_Challenge_. Every line below should be copied exactly; drop the pictures.

_Collected data_.

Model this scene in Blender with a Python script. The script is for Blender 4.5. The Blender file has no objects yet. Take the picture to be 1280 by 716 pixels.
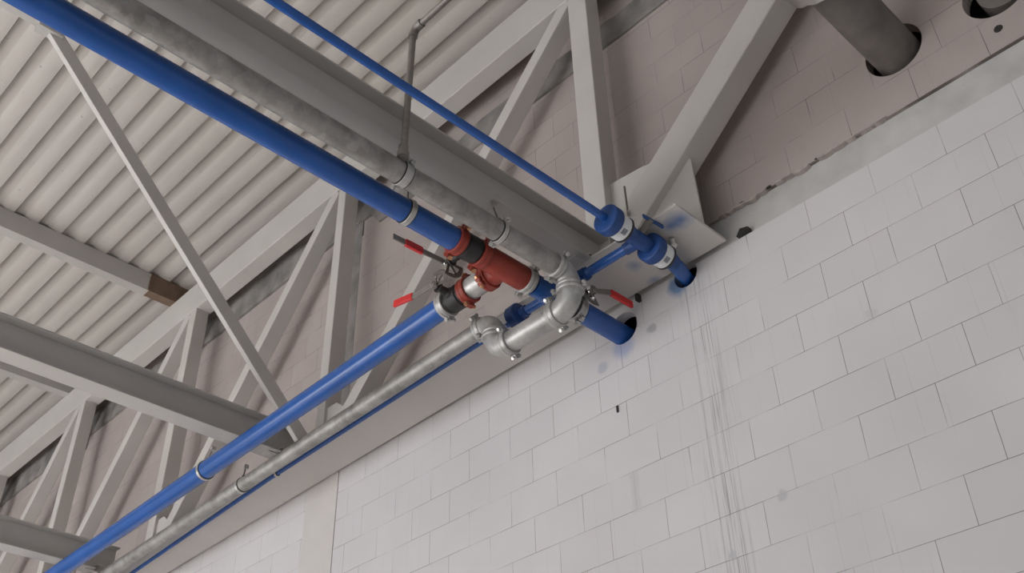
import bpy, bmesh, math, random
from mathutils import Vector, Matrix
random.seed(7)
S = bpy.context.scene
COL = S.collection
V = Vector

# ------------------------------------------------------------------ materials
def newmat(name):
    m = bpy.data.materials.new(name); m.use_nodes = True
    nt = m.node_tree; nt.nodes.clear()
    out = nt.nodes.new('ShaderNodeOutputMaterial')
    b = nt.nodes.new('ShaderNodeBsdfPrincipled')
    nt.links.new(b.outputs[0], out.inputs[0])
    return m, nt, b
def N(nt, t, **kw):
    n = nt.nodes.new(t)
    for k, v in kw.items(): setattr(n, k, v)
    return n
def setin(n, **kw):
    for k, v in kw.items(): n.inputs[k].default_value = v
def mathn(nt, op, a, b=None, c=None):
    n = N(nt, 'ShaderNodeMath', operation=op)
    for i, v in enumerate((a, b, c)):
        if v is None: continue
        if isinstance(v, (int, float)): n.inputs[i].default_value = v
        else: nt.links.new(v, n.inputs[i])
    return n.outputs[0]
def mix(nt, fac, a, b, bt='MIX'):
    n = N(nt, 'ShaderNodeMix', data_type='RGBA', blend_type=bt)
    if isinstance(fac, (int, float)): n.inputs[0].default_value = fac
    else: nt.links.new(fac, n.inputs[0])
    for i, v in ((6, a), (7, b)):
        if isinstance(v, tuple): n.inputs[i].default_value = v if len(v) == 4 else v + (1,)
        else: nt.links.new(v, n.inputs[i])
    return n.outputs[2]
def ramp(nt, fac, stops):
    r = N(nt, 'ShaderNodeValToRGB'); nt.links.new(fac, r.inputs[0])
    e = r.color_ramp.elements
    while len(e) < len(stops): e.new(0.5)
    for el, (p, c) in zip(e, stops):
        el.position = p; el.color = (c, c, c, 1) if isinstance(c, (int, float)) else c + (1,)
    return r.outputs[0]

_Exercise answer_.
Model this scene in Blender with a Python script. The script is for Blender 4.5. The Blender file has no objects yet. Take the picture to be 1280 by 716 pixels.
import bpy, bmesh, math, random
from mathutils import Vector, Matrix
random.seed(7)
S = bpy.context.scene
COL = S.collection
V = Vector

# ------------------------------------------------------------------ materials
def newmat(name):
    m = bpy.data.materials.new(name); m.use_nodes = True
    nt = m.node_tree; nt.nodes.clear()
    out = nt.nodes.new('ShaderNodeOutputMaterial')
    b = nt.nodes.new('ShaderNodeBsdfPrincipled')
    nt.links.new(b.outputs[0], out.inputs[0])
    return m, nt, b
def N(nt, t, **kw):
    n = nt.nodes.new(t)
    for k, v in kw.items(): setattr(n, k, v)
    return n
def setin(n, **kw):
    for k, v in kw.items(): n.inputs[k].default_value = v
def mathn(nt, op, a, b=None, c=None):
    n = N(nt, 'ShaderNodeMath', operation=op)
    for i, v in enumerate((a, b, c)):
        if v is None: continue
        if isinstance(v, (int, float)): n.inputs[i].default_value = v
        else: nt.links.new(v, n.inputs[i])
    return n.outputs[0]
def mix(nt, fac, a, b, bt='MIX'):
    n = N(nt, 'ShaderNodeMix', data_type='RGBA', blend_type=bt)
    if isinstance(fac, (int, float)): n.inputs[0].default_value = fac
    else: nt.links.new(fac, n.inputs[0])
    for i, v in ((6, a), (7, b)):
        if isinstance(v, tuple): n.inputs[i].default_value = v if len(v) == 4 else v + (1,)
        else: nt.links.new(v, n.inputs[i])
    return n.outputs[2]
def ramp(nt, fac, stops):
    r = N(nt, 'ShaderNodeValToRGB'); nt.links.new(fac, r.inputs[0])
    e = r.color_ramp.elements
    while len(e) < len(stops): e.new(0.5)
    for el, (p, c) in zip(e, stops):
        el.position = p; el.color = (c, c, c, 1) if isinstance(c, (int, float)) else c + (1,)
    return r.outputs[0]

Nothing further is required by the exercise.